▸ **What needs to be done**: Can you write out the whole listing exactly?

▸ **Data segment**:
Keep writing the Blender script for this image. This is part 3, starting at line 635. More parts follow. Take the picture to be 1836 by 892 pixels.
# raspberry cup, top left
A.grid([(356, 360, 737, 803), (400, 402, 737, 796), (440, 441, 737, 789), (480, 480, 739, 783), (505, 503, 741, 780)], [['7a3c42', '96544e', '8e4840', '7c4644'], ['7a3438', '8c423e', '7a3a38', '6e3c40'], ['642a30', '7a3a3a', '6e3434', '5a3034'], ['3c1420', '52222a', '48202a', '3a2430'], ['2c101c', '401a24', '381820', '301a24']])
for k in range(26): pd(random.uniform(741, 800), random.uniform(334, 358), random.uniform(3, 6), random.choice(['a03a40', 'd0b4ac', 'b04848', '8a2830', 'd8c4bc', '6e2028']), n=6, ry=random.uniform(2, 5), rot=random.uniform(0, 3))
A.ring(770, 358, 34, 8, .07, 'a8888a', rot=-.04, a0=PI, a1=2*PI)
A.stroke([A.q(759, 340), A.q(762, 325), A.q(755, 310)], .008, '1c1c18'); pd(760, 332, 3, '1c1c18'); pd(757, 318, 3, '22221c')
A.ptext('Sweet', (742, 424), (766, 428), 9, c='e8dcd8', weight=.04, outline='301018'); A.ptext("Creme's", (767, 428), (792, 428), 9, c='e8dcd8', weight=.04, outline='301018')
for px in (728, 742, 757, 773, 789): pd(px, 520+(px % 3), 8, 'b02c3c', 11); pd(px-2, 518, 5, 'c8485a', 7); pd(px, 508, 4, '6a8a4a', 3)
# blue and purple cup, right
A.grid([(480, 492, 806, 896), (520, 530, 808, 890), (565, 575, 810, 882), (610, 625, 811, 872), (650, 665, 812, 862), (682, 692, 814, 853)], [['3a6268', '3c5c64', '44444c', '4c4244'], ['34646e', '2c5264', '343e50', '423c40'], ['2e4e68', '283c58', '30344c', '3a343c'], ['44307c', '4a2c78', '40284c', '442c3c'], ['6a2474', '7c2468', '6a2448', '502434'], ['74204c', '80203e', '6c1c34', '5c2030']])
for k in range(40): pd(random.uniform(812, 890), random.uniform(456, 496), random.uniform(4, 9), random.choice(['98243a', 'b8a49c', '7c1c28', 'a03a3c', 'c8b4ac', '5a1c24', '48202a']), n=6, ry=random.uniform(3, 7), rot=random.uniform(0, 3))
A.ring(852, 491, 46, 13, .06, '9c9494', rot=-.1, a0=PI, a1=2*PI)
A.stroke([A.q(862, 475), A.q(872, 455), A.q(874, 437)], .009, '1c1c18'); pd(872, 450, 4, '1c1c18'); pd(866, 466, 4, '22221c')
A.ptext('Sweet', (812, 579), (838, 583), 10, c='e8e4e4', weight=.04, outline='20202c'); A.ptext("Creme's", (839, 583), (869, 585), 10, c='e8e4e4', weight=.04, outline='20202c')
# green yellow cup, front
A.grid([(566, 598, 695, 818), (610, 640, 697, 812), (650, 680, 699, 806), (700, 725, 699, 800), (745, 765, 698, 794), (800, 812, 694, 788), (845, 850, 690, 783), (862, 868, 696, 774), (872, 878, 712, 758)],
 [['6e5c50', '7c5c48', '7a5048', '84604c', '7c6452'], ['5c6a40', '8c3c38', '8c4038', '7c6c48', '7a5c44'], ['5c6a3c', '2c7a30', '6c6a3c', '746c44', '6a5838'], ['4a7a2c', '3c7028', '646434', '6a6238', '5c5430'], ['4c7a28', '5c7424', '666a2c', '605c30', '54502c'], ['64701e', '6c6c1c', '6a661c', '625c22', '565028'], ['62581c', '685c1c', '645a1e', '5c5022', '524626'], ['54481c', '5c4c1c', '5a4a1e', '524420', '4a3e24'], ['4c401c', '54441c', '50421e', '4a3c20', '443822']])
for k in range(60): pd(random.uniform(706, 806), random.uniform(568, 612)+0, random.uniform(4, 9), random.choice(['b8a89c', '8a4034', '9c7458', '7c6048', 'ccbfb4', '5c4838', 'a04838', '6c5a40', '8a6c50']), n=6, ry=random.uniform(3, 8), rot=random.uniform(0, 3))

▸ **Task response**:
Keep writing the Blender script for this image. This is part 3, starting at line 635. More parts follow. Take the picture to be 1836 by 892 pixels.
# raspberry cup, top left
A.grid([(356, 360, 737, 803), (400, 402, 737, 796), (440, 441, 737, 789), (480, 480, 739, 783), (505, 503, 741, 780)], [['7a3c42', '96544e', '8e4840', '7c4644'], ['7a3438', '8c423e', '7a3a38', '6e3c40'], ['642a30', '7a3a3a', '6e3434', '5a3034'], ['3c1420', '52222a', '48202a', '3a2430'], ['2c101c', '401a24', '381820', '301a24']])
for k in range(26): pd(random.uniform(741, 800), random.uniform(334, 358), random.uniform(3, 6), random.choice(['a03a40', 'd0b4ac', 'b04848', '8a2830', 'd8c4bc', '6e2028']), n=6, ry=random.uniform(2, 5), rot=random.uniform(0, 3))
A.ring(770, 358, 34, 8, .07, 'a8888a', rot=-.04, a0=PI, a1=2*PI)
A.stroke([A.q(759, 340), A.q(762, 325), A.q(755, 310)], .008, '1c1c18'); pd(760, 332, 3, '1c1c18'); pd(757, 318, 3, '22221c')
A.ptext('Sweet', (742, 424), (766, 428), 9, c='e8dcd8', weight=.04, outline='301018'); A.ptext("Creme's", (767, 428), (792, 428), 9, c='e8dcd8', weight=.04, outline='301018')
for px in (728, 742, 757, 773, 789): pd(px, 520+(px % 3), 8, 'b02c3c', 11); pd(px-2, 518, 5, 'c8485a', 7); pd(px, 508, 4, '6a8a4a', 3)
# blue and purple cup, right
A.grid([(480, 492, 806, 896), (520, 530, 808, 890), (565, 575, 810, 882), (610, 625, 811, 872), (650, 665, 812, 862), (682, 692, 814, 853)], [['3a6268', '3c5c64', '44444c', '4c4244'], ['34646e', '2c5264', '343e50', '423c40'], ['2e4e68', '283c58', '30344c', '3a343c'], ['44307c', '4a2c78', '40284c', '442c3c'], ['6a2474', '7c2468', '6a2448', '502434'], ['74204c', '80203e', '6c1c34', '5c2030']])
for k in range(40): pd(random.uniform(812, 890), random.uniform(456, 496), random.uniform(4, 9), random.choice(['98243a', 'b8a49c', '7c1c28', 'a03a3c', 'c8b4ac', '5a1c24', '48202a']), n=6, ry=random.uniform(3, 7), rot=random.uniform(0, 3))
A.ring(852, 491, 46, 13, .06, '9c9494', rot=-.1, a0=PI, a1=2*PI)
A.stroke([A.q(862, 475), A.q(872, 455), A.q(874, 437)], .009, '1c1c18'); pd(872, 450, 4, '1c1c18'); pd(866, 466, 4, '22221c')
A.ptext('Sweet', (812, 579), (838, 583), 10, c='e8e4e4', weight=.04, outline='20202c'); A.ptext("Creme's", (839, 583), (869, 585), 10, c='e8e4e4', weight=.04, outline='20202c')
# green yellow cup, front
A.grid([(566, 598, 695, 818), (610, 640, 697, 812), (650, 680, 699, 806), (700, 725, 699, 800), (745, 765, 698, 794), (800, 812, 694, 788), (845, 850, 690, 783), (862, 868, 696, 774), (872, 878, 712, 758)],
 [['6e5c50', '7c5c48', '7a5048', '84604c', '7c6452'], ['5c6a40', '8c3c38', '8c4038', '7c6c48', '7a5c44'], ['5c6a3c', '2c7a30', '6c6a3c', '746c44', '6a5838'], ['4a7a2c', '3c7028', '646434', '6a6238', '5c5430'], ['4c7a28', '5c7424', '666a2c', '605c30', '54502c'], ['64701e', '6c6c1c', '6a661c', '625c22', '565028'], ['62581c', '685c1c', '645a1e', '5c5022', '524626'], ['54481c', '5c4c1c', '5a4a1e', '524420', '4a3e24'], ['4c401c', '54441c', '50421e', '4a3c20', '443822']])
for k in range(60): pd(random.uniform(706, 806), random.uniform(568, 612)+0, random.uniform(4, 9), random.choice(['b8a89c', '8a4034', '9c7458', '7c6048', 'ccbfb4', '5c4838', 'a04838', '6c5a40', '8a6c50']), n=6, ry=random.uniform(3, 8), rot=random.uniform(0, 3))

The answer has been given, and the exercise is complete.